İşte bazı su sistemlerinde oluşan bu BİYOFİLMLER karınca yuvaları gibi sağlam, içlerine klor, biyosit gibi dezenfektanlar işlemeyen kaleler. Biyofilmler büyüyüp bazı cihazların tıkanmasına sebep olur, ters ozmoz membranlarını da tıkayabilir. Su depolarında, soğutma kulelerinde üreyen ve insan için ölümcül olan LEJYONELLA bakterisinin de biyofilmler içinde ürediği keşfedildi. Biyofilm kalesi içine girilemediği için lejyonella ile mücadele de çok zor oluyor.

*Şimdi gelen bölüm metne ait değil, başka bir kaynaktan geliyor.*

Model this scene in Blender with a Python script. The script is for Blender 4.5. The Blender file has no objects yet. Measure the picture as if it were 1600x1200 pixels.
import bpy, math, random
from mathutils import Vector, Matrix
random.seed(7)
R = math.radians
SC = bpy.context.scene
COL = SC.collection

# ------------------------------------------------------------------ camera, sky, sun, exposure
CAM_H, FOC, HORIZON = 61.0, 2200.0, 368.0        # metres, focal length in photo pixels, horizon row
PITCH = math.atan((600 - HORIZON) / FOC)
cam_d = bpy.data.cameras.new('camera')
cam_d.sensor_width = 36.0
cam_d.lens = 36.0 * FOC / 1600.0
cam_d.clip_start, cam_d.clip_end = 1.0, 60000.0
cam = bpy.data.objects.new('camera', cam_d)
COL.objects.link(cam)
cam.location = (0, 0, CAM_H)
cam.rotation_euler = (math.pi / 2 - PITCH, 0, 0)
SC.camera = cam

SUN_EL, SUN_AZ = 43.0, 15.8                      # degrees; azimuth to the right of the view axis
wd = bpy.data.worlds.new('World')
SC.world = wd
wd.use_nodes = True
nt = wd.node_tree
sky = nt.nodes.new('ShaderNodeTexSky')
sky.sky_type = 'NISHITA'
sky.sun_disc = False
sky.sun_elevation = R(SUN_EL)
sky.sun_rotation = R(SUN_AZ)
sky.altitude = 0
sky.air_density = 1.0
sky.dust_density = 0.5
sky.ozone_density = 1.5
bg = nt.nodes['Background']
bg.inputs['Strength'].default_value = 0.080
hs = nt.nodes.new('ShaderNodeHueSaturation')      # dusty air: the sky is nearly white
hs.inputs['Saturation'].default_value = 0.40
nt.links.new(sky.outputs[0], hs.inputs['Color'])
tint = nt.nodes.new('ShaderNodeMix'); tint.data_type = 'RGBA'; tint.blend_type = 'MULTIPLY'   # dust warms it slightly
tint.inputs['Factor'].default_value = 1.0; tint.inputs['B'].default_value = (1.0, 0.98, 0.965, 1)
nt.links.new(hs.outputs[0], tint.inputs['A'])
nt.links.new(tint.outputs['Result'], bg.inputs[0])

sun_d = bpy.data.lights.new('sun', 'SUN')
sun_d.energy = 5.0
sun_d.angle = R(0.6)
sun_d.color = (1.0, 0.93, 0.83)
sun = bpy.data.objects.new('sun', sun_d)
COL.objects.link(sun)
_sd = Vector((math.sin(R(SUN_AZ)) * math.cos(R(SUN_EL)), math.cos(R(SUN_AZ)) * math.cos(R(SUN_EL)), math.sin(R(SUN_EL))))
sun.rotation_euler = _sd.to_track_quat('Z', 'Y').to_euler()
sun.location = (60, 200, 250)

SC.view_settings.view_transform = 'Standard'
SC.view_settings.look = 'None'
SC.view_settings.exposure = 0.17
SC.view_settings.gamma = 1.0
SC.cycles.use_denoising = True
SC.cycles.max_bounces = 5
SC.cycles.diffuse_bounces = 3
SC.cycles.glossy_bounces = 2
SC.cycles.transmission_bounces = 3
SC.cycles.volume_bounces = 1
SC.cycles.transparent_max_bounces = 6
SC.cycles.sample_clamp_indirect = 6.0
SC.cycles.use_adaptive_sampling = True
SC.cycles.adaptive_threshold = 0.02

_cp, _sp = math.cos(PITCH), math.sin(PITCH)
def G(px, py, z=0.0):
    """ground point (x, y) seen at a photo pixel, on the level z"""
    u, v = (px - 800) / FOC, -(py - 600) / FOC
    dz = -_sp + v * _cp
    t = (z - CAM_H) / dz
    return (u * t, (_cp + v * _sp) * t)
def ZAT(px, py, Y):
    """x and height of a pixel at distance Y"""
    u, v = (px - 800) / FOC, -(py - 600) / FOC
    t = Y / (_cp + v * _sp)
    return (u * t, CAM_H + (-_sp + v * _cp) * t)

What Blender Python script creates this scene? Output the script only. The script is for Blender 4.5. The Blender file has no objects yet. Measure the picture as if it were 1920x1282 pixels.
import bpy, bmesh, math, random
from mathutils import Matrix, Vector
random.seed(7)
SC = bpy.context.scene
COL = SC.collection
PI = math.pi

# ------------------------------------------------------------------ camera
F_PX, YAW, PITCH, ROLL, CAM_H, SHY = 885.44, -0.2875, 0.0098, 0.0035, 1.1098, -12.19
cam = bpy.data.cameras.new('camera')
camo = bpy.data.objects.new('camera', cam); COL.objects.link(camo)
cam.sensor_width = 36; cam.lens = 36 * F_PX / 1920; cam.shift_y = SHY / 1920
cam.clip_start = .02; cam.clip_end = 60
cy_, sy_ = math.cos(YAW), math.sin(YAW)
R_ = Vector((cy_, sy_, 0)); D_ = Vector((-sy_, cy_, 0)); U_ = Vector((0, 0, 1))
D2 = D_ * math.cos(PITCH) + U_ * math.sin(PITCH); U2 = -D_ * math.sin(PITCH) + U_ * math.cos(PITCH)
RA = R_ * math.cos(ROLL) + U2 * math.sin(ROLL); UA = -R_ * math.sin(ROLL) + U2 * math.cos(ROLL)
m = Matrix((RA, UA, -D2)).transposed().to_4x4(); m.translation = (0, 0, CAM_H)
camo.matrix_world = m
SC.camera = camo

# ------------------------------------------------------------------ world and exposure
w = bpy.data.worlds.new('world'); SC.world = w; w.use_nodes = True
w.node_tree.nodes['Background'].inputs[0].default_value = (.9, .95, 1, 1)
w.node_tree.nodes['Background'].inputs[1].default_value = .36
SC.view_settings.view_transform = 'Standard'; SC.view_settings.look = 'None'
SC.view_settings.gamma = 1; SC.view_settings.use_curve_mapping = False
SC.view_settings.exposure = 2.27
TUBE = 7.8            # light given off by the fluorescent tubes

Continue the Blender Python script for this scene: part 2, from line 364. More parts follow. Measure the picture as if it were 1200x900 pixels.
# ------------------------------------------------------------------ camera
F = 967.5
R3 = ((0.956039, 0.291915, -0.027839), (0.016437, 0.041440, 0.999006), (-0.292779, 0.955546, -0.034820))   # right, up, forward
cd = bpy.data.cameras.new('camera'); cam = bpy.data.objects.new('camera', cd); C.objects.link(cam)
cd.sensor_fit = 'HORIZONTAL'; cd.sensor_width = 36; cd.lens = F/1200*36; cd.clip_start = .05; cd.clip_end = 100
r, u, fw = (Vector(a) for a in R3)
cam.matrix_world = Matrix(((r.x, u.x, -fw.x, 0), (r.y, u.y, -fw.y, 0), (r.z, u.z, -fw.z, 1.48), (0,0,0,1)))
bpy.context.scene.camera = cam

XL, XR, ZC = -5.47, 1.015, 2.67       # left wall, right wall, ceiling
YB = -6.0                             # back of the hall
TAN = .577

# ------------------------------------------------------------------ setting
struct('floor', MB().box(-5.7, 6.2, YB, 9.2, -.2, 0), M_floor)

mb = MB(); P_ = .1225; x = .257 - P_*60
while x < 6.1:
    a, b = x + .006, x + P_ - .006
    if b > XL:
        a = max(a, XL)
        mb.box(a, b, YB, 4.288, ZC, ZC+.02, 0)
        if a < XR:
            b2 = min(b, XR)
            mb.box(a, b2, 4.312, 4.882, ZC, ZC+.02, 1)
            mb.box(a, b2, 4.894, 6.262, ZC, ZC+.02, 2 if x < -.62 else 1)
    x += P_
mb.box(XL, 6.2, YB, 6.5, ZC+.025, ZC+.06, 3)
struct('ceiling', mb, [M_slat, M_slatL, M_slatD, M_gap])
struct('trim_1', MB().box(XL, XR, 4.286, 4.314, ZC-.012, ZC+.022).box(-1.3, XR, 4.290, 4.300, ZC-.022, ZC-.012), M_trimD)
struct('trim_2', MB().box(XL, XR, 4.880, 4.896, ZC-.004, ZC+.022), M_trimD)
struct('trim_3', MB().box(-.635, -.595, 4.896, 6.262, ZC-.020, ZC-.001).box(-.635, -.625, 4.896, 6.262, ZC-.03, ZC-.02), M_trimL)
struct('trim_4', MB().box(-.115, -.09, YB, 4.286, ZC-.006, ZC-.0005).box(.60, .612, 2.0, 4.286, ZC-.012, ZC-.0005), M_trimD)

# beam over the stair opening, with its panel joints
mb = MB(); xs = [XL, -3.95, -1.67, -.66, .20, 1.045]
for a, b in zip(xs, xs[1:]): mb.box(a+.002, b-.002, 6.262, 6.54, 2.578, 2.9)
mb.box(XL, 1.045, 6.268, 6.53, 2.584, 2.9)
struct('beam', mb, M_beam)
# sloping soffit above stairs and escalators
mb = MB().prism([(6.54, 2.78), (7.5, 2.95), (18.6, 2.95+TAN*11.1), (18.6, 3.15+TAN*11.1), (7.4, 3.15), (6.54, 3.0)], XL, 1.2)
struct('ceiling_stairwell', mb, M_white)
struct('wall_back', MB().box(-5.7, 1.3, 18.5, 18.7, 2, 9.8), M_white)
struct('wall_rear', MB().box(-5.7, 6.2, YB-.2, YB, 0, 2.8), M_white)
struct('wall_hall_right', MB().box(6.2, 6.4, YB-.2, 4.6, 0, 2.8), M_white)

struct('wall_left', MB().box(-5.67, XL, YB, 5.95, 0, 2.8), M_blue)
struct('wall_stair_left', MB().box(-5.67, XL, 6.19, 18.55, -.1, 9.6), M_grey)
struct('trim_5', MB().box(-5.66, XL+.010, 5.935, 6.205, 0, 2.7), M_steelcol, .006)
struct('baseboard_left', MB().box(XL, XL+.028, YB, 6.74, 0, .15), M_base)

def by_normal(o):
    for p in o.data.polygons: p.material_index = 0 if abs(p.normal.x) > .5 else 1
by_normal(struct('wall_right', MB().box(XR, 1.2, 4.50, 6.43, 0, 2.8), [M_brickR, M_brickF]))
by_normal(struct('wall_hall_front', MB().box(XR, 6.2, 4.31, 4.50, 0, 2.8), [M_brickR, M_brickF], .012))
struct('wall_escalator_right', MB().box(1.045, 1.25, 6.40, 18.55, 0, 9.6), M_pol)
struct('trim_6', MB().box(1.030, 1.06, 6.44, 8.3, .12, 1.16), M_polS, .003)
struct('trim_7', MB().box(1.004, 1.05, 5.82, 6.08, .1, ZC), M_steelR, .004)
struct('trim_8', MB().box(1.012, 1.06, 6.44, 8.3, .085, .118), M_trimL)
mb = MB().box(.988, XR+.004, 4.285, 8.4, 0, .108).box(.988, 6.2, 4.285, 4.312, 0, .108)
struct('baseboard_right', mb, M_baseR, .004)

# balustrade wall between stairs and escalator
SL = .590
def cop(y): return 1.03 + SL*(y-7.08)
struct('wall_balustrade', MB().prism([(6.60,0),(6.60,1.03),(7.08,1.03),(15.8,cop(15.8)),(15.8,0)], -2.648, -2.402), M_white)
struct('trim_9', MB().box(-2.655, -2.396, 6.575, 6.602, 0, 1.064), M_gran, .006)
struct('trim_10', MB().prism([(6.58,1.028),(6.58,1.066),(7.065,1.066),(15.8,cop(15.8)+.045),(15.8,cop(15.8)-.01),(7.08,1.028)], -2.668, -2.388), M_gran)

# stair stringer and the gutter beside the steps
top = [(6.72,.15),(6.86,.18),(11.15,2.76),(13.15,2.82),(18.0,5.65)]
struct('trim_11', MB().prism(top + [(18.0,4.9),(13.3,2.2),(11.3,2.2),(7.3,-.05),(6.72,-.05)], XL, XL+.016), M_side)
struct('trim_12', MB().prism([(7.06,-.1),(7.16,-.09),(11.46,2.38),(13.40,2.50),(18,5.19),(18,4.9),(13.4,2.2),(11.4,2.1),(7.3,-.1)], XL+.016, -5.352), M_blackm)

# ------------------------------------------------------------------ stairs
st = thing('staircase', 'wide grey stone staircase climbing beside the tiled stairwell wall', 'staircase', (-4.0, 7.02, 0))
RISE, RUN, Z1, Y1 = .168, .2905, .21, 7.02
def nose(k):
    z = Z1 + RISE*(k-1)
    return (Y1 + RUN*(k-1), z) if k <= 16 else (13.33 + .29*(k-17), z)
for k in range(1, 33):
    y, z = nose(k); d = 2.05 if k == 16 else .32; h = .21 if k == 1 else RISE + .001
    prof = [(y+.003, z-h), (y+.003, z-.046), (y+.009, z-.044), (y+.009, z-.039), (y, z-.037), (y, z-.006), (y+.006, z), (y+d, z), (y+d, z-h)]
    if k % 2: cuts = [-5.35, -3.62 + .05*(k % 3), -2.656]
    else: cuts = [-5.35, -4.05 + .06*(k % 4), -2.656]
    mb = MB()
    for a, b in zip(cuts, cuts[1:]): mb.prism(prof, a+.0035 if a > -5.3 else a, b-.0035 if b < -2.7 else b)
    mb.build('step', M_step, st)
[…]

Kimyasallar ile biyofilmin yok edilemediğini fark eden ilim, şimdi biyofilmi oluşturan birimlerin aralarındaki iletişimi bozmak için yöntemler arıyor. Su sisteminde kireçlenmeyi önleyen “Frekans Jeneratörü” adlı cihazların biyofilmi dağıttığı son yıllarda fark edildi. Sanırız, frekans üreten bu cihazlar mikroplar arasındaki iletişimi bozuyor, böylece mikroplar biyofilmi oluşturamıyor.
Sonuç olarak: Dezenfeksiyon önemsenecek bir konudur. Mikroplar ile mücadele için çok çeşitli dezenfeksiyon yöntemi bulunur, işletmelerin önce bir uzmanın danışmanlığı ile dezenfeksiyon yöntemleri kurmaları yararlı olur, daha sonra, işletmede edinilen tecrübelere göre o işletmede başarıya ulaşmış en uygun dezenfeksiyon yöntemleri uygulanmalıdır.
Özellikle içecek ve gıda sektöründe mikroplardan korunmak için yalnızca BİR dezenfeksiyon yöntemine güvenilmesi doğru olmaz, birkaç dezenfeksiyon sistemini beraberce kullanmak çok daha emniyetli olur görüşündeyiz.